Yes, mainly it is. It’s one of the best indicators in the stock market. Please also see a list of technical trading indicators.
What is the best mean reversion indicator?
We did a backtest of the most important mean reversion indicators recently (see link below). One of the best mean reversion indicators is Williams %R.
Is mean reversion better than trend following?
It depends – you can’t expect to make money with a universal strategy. Why limit yourself? Mean reversion works excellent for stocks but not for commodities where trend following works much better.
Does mean reversion work in crypto?
Up until 2022, we would say much less so than, for example, in stocks. However, after the crash in 2022, we believe we see changes in how crypto moves and behaves. We assume going forward, it will trade more like stocks, but of course, only time will tell. You can read more in our Bitcoin and crypto guide.
Is volatility mean reverting?
Yes, very much so. Just look at the stock market movements in bear and bull markets: the volatility is twice as much when the price is below the 200-day moving average compared to when it’s above (for stocks).
Also, the VIX, a measure of the implied volatility for options, goes up and down – a lot.
How to trade mean reversion?
The easiest method is to use one or several of the traditional mean reversion indicators for swing trading. Alternatively, you can subscribe to our monthly trading edges or pick one strategy among our strategies and bundles.
Pros and cons of standard deviation
Standard deviation measures data dispersion around the mean. Pros: It quantifies variability, aiding in understanding data spread and comparing datasets. Cons: Sensitive to outliers, it can be misleading in skewed distributions. Not intuitive for non-statisticians, it’s less effective for non-normal distributions.
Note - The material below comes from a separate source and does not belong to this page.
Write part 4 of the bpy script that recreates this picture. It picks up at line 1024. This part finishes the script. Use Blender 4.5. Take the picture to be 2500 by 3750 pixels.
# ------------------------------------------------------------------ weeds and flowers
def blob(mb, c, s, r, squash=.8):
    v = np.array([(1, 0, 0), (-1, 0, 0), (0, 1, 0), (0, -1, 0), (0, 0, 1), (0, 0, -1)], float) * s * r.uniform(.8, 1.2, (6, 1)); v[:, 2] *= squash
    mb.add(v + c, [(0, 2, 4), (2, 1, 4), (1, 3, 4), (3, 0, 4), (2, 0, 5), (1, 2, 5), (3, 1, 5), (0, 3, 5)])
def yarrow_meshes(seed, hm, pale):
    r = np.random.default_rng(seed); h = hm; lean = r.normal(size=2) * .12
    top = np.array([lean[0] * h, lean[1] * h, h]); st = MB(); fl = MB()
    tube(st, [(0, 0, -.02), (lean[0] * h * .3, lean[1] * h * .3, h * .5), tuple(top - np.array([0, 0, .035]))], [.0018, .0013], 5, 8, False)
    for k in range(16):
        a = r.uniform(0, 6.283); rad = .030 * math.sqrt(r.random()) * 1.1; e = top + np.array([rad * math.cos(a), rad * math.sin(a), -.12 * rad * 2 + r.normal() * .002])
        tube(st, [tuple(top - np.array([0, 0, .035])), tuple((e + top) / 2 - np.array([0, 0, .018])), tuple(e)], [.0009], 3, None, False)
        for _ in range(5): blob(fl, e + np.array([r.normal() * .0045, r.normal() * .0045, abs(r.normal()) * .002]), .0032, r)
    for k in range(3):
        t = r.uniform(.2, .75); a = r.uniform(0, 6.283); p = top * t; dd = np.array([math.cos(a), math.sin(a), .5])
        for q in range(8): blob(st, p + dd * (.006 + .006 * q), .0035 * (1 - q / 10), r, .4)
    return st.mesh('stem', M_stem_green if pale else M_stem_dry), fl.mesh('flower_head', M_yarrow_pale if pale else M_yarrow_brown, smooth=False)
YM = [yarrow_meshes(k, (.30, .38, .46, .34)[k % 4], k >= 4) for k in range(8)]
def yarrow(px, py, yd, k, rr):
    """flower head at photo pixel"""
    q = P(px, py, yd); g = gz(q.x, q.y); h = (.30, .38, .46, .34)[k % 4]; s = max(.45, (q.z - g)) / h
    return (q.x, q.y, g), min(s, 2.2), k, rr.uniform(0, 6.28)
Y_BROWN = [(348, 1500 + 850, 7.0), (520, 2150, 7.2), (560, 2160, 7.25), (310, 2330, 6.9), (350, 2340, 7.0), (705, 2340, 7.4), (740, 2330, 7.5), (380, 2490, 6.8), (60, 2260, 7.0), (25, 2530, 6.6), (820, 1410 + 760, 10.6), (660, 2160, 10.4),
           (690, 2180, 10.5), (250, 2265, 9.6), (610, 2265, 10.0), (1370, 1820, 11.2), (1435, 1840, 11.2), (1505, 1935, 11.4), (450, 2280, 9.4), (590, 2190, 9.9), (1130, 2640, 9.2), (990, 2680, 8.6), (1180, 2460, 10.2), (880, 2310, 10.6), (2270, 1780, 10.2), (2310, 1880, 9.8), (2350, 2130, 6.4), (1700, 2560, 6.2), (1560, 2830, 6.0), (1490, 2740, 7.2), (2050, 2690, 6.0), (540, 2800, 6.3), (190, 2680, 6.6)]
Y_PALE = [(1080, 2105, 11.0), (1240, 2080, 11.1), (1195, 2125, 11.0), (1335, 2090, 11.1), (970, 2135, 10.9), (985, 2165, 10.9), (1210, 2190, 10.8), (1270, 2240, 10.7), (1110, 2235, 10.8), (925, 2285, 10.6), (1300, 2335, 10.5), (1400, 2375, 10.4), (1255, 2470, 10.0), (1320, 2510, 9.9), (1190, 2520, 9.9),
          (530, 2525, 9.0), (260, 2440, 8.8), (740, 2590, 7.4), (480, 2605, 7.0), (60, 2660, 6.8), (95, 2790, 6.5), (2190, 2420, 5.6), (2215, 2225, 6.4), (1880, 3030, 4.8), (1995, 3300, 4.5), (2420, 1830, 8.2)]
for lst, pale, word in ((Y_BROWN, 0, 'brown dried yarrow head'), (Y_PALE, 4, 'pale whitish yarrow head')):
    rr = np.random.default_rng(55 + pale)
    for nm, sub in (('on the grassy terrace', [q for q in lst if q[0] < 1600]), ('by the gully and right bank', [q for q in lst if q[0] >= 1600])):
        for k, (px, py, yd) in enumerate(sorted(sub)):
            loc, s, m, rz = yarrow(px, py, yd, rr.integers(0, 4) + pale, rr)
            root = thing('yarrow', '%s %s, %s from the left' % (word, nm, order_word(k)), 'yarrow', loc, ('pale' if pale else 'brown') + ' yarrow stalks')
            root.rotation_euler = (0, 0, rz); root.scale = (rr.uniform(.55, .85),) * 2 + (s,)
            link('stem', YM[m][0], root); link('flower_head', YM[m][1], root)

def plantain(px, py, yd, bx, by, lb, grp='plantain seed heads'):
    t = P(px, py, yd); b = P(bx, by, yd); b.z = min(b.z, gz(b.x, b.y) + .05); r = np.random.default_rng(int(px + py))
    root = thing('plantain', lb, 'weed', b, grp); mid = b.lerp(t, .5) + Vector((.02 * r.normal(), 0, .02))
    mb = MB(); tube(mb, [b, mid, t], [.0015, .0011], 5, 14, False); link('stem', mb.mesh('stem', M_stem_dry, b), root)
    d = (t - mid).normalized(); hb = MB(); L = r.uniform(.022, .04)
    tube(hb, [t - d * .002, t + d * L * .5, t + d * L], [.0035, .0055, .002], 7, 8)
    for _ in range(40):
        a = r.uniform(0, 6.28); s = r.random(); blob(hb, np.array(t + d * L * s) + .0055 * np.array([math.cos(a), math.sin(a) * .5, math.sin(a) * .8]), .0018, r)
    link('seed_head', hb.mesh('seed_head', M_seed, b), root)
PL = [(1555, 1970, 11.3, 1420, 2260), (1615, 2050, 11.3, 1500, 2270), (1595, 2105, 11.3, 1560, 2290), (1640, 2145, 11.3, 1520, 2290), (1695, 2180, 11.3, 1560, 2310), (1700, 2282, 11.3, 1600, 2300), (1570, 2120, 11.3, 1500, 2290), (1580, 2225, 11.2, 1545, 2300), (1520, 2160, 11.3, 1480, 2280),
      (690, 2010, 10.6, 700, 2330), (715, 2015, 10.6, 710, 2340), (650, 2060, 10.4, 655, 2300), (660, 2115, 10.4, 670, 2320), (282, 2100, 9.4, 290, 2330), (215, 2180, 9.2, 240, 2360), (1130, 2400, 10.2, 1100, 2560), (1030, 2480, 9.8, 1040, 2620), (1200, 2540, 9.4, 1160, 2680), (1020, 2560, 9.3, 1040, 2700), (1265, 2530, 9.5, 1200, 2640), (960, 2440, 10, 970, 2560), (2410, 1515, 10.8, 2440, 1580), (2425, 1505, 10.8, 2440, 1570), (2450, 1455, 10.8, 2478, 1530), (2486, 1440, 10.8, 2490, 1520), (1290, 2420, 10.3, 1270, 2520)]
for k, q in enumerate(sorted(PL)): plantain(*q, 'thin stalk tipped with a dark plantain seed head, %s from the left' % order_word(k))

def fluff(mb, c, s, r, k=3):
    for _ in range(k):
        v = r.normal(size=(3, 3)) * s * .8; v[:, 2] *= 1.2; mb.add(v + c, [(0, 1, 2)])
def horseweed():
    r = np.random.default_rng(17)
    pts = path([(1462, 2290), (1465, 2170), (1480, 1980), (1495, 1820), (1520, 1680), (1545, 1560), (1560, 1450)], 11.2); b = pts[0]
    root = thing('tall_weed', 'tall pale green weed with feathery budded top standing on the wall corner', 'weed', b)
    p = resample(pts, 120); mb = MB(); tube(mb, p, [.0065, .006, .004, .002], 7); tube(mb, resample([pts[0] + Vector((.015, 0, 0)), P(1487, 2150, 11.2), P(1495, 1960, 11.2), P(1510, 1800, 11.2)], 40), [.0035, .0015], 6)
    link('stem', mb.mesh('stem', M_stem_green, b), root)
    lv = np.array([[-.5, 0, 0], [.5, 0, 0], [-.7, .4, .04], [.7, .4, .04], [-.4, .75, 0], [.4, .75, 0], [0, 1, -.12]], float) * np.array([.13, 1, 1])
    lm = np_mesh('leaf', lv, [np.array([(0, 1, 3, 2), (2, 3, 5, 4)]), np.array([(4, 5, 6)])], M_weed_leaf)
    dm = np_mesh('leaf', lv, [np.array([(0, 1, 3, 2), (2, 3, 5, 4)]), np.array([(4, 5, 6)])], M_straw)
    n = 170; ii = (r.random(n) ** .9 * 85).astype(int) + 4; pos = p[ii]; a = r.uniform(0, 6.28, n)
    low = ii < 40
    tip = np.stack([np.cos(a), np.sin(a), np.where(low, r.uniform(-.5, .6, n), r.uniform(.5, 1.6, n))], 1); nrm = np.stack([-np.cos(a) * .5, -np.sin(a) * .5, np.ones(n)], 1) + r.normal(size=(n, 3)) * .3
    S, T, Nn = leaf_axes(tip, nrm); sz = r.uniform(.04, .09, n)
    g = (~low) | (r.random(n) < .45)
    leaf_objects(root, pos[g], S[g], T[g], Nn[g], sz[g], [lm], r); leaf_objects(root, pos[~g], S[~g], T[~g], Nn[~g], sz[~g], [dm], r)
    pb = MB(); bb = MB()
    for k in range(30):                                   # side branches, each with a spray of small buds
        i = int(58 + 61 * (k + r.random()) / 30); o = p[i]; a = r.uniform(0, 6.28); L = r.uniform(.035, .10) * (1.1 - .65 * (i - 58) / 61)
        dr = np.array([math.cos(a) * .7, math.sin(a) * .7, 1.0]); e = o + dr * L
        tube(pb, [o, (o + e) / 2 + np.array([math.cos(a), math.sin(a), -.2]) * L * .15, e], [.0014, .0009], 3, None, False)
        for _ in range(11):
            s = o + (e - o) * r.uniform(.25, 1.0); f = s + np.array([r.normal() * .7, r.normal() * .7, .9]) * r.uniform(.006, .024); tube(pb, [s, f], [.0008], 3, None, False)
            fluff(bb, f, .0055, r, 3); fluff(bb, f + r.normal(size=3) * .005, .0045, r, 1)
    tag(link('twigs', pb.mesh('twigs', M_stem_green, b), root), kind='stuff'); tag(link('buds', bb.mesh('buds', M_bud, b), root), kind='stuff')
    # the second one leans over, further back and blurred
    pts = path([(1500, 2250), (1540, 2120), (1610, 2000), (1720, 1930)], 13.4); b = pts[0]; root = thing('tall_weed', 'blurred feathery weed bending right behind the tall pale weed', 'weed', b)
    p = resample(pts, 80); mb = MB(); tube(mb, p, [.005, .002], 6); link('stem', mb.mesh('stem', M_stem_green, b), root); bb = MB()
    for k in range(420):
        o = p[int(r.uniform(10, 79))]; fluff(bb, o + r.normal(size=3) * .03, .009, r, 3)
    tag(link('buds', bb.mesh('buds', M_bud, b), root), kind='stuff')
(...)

Which moving average is best for mean reversion?
That depends on the asset you are trading. We have made plenty of backtests on different moving averages.
How do you screen for mean reversion stocks?
Preferably, you need to use a platform like Tradestation or Amibroker and write some simple code to screen for the stocks you are looking for. We recommend spending some money on trading software.
How do you predict a trend reversal in mean reversion?
You can use the RSI indicator, for example. The higher the readings, the better odds for a reversal. Opposite, the lower the readings, the more likely it gets with a trend reversal in the opposite direction.
Mean reversion conclusions
There is no coincidence that Jim Simons indicates that mean-reversion strategies are the “low-hanging fruit” in the equity markets. They are both easy to understand and implement and, for most traders, easy to execute. However, it has its drawdowns: you cut the winners and let the losers run.
Mean reversion is often intuitive: buy weakness and sell strengths. Because of this, we recommend mean-revertive systems because most of our systems are mean-revertive, but you need to diversify to different time frames, assets, and by using filters.
How do you build or create a mean reversion strategy? It would help if you used the most important tool of any trader: statistics to quantify your hypotheses.